Day 7: Silver Lake, a free hike, and getting to the airport
Spend the morning in Silver Lake or Los Feliz: a coffee crawl ($5-8 a stop) and a hike in Griffith Park that is not the crowded Observatory approach, the Fern Dell or Trails Cafe area trails are free and quieter. Skip trying to squeeze in a Hollywood Sign “visit”; there is no close-up access point regardless of what a map pin suggests. The best views are still from Griffith Observatory or Lake Hollywood Park, which you have likely already covered on day one.
Early afternoon, browse Melrose Avenue for vintage and thrift shopping, no admission cost, just whatever you choose to spend. Then do the airport math properly: budget 45-75 minutes from a Hollywood or Downtown hotel to LAX by transit, or 30-45 minutes by rideshare off-peak, 60-90+ minutes in rush-hour traffic (3-7pm is the one to avoid on departure day). Build in the buffer; do not schedule a flight against rush hour if you can help it.
Is a week enough time for Los Angeles?
Yes, and it is close to the point of diminishing returns for a purely in-city trip. Seven days covers every free-and-cheap headline sight (Griffith, the Getty Center, the Getty Villa, The Broad, Santa Monica, Venice), one splurge day, and a slow final morning without ever repeating a neighborhood. Past a week, most visitors are better served adding a multi-day trip out to Vegas, the Grand Canyon, or the California coast rather than more days inside LA itself.

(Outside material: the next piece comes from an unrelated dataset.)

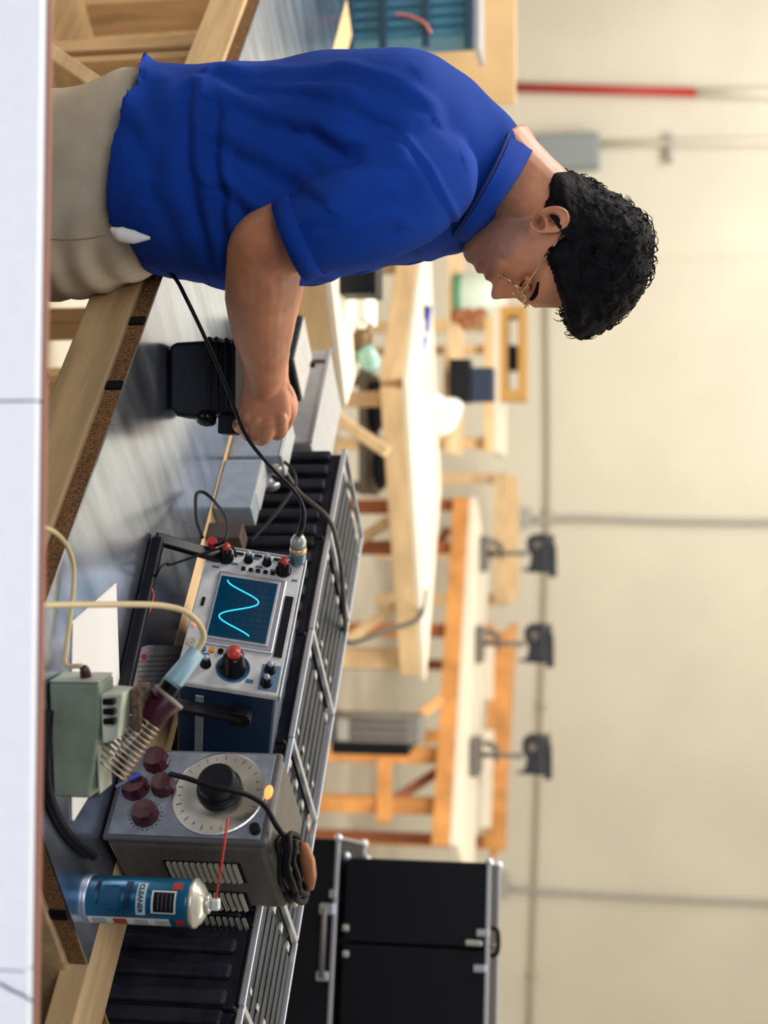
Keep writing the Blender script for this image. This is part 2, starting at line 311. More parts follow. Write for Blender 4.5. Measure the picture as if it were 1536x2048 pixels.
def make_case(i):
    dd = d0r + i * RW
    t = thing('ribbed_case', rlab[i], 'case', B(dd + RW / 2, RN + RD / 2, .60), RB, 'row of black ribbed cases with silver rims')
    hw, hd, H = RW / 2 - .002, RD / 2, RZ - .60
    part('body', M().box(-hw, hw, -hd + .012, hd, 0, H - .012), RACKB, t, local=True, bevel=.004)
    for k in range(6):
        x = -hw + .012 + k * (2 * hw - .024) / 5
        part('rib', M().box(x - .011, x + .011, -hd, -hd + .013, .01, H - .025), RACKB, t, local=True, bevel=.005)
    tp = part('tray', M().box(-hw + .006, hw - .006, -hd + .008, hd - .008, H - .012, H - .008), BLACK, t, local=True)
    for k in range(7):
        y = -hd + .03 + k * .030
        raw('slat', M().box(-hw + .03, hw - .012, y, y + .018, H - .008, H - .002), RACKT, tp, local=True, bevel=.002)
        if k % 2 == 0: raw('label_strip', M().box(-hw + .012, -hw + .024, y, y + .014, H - .008, H - .004), PALE, tp, local=True)
    for k in range(4): raw('slot', M().box(hw - .040, hw - .032, -hd + .03 + k * .05, -hd + .042 + k * .05, H - .002, H - .0005), PALE, tp, local=True)
    r = .0042
    for nm, a, b in (('front_rim', (-hw, -hd, H), (hw, -hd, H)), ('side_rim', (-hw, -hd, H), (-hw, hd, H)), ('rear_rim', (-hw, hd, H), (hw, hd, H)), ('side_rim', (hw, -hd, H), (hw, hd, H))):
        part(nm, M().beam(a, b, .0055, .009), ALU, t, local=True, bevel=.0015)
    return t
cases = [make_case(i) for i in range(8)]
# silver lids standing a little proud at the case joints
# small black clamp on the rear rim
t = thing('rim_clip', 'small black clip with a pale end on the rear rim of the second case', 'clip', B(d0r + RW * 1.05, RN + RD, RZ + .008))
pc = PN(1115, 705, RN + RD + .0)
t2 = pc
part('body', M().box(pc.x - .008, pc.x + .008, pc.y - .006, pc.y + .006, RZ - .01, pc.z + .006), BLACK, t, bevel=.002)
part('end', M().box(pc.x - .007, pc.x + .007, pc.y - .005, pc.y + .005, pc.z + .0062, pc.z + .012), PALE, t, bevel=.001)
def boxat(name, label, cat, U0, U1, V0, V1, y, dp, material, bev=.004, group=None, lid=None):
    a, b = P(U0, V0, y), P(U1, V1, y); t = thing(name, label, cat, ((a.x + b.x) / 2, y + dp / 2, a.z), group=group)
    part('body', M().box(a.x, b.x, y, y + dp, a.z, b.z), material, t, bevel=bev)
    if lid: part('lid', M().box(a.x - .003, b.x + .003, y - .003, y + dp + .003, b.z + .0003, b.z + .012), lid, t, bevel=.002)
    return t
def yz(U, V, z=.9): return PZ(U, V, z).y
# ------------------------------------------------------------------ far-left blue rack & plywood
bt = thing('plywood_board', 'large plywood back board standing behind the bench at far left', 'board', (P(60, 850, 4.3).x, 4.3, 0))
a, b = P(-260, 560, 4.3), P(206, 1031, 4.3)
part('sheet', M().box(a.x, b.x, 4.3, 4.32, .0, b.z), PLY, bt, bevel=.002)
YR = 3.75; A, Bq, Cq = P(-120, 692, YR), P(106, 692, YR), P(106, 948, YR)
bt = thing('blue_rack', 'blue ribbed storage rack with dark rails at far left behind the man', 'rack', ((A.x + Bq.x) / 2, YR + .06, A.z))
part('body', M().box(A.x, Bq.x - .03, YR, YR + .13, A.z, Cq.z), BLUERACK, bt, bevel=.004)
for k in range(10): x = A.x + .014 + k * (Bq.x - A.x - .055) / 9; part('rib', M().box(x - .010, x + .010, YR - .008, YR - .0005, A.z + .002, Cq.z - .002), BLUERACK, bt, bevel=.004)
for V in (702, 768, 853, 938): z = P(60, V, YR).z; part('rail', M().box(A.x, Bq.x + (.0 if V < 900 else .01), YR - .022, YR - .009, z - .011, z + .011), BLUERACKD, bt, bevel=.002)
part('rim', M().box(A.x, Bq.x + .01, YR - .02, YR + .14, Cq.z + .0002, Cq.z + .016), ALU, bt, bevel=.002)
solo('pink_lead', 'pink wire lead hanging over the blue rack', 'wire', M().tube([P(28, 790, YR - .026), P(32, 820, YR - .028), P(45, 848, YR - .028), P(66, 862, YR - .026)], .004, 8), mat('pink_wire', (.6, .2, .16), .5), smooth=True)
solo('rack_table', 'low wooden stand under the blue rack', 'stand', M().box(A.x - .1, Bq.x + .02, YR - .03, YR + .3, 0, A.z - .001), PINE, bevel=.004)
boxat('black_box', 'small black box between the blue rack and the back of the shirt', 'box', 86, 104, 706, 760, 3.9, .1, BLACK)
# ------------------------------------------------------------------ background benches
def fbench(name, label, quad, z=.9, thick=.09, wood=FARPINE, legs=(), braces=(), top=CREAMTOP, legw=.05, legmat=None):
    c = [PZ(u, v, z) for u, v in quad]; ctr = sum(c, Vector()) / len(c); ctr.z = 0
    t = thing(name, label, 'workbench', ctr)
    part('tabletop', M().prism([(p.x, p.y) for p in c], z - .018, z), top, t, bevel=.002)
    n = len(c)
    for i in range(n):
        a, b = c[i], c[(i + 1) % n]; tt = (b - a).normalized(); inn = Vector((-tt.y, tt.x, 0))
        if inn.dot(Vector((ctr.x, ctr.y, 0)) - a) < 0: inn = -inn
        part('apron', M().slab([a + tt * .02 + inn * -.0 + Vector((0, 0, -.018 - thick)), b - tt * .02 + Vector((0, 0, -.018 - thick)), b - tt * .02 + inn * .035 + Vector((0, 0, -.018 - thick)), a + tt * .02 + inn * .035 + Vector((0, 0, -.018 - thick))], (0, 0, thick - .0005)), wood, t, bevel=.003)
    for p in legs:
        part('leg', M().box(p[0] - legw / 2, p[0] + legw / 2, p[1] - legw / 2, p[1] + legw / 2, 0, z - .018 - .001), legmat or wood, t, bevel=.003)
    for a, b in braces: part('brace', M().beam(a, b, .035, .07), legmat or wood, t, bevel=.003)
    return t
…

How much does a 7-day Los Angeles trip cost?
Figure $300-475 per person across the first six days combined, then add $25-40 for the low-key final day. Lodging runs $180-260 a night for a mid-range hotel or $40-70 for a hostel bed across seven nights, plus $50-80 a day for a rental car if you drove most of the week rather than only the Getty Villa day.
Things to know
LA is bigger than it looks on a map; “close” neighborhoods run 45-90 minutes apart by car. Wildfire season is real, and the January 2025 Palisades and Eaton fires caused lasting damage in Pacific Palisades and Altadena; check current conditions before routing anything near those areas.
Quick tip
Do not put the Getty Villa and a theme park on back-to-back days. Both eat most of a day including drive time, and stacking them just turns your trip into two exhausting days in a row instead of one relaxed one. Spread them across the week with the Downtown or Beverly Hills day in between.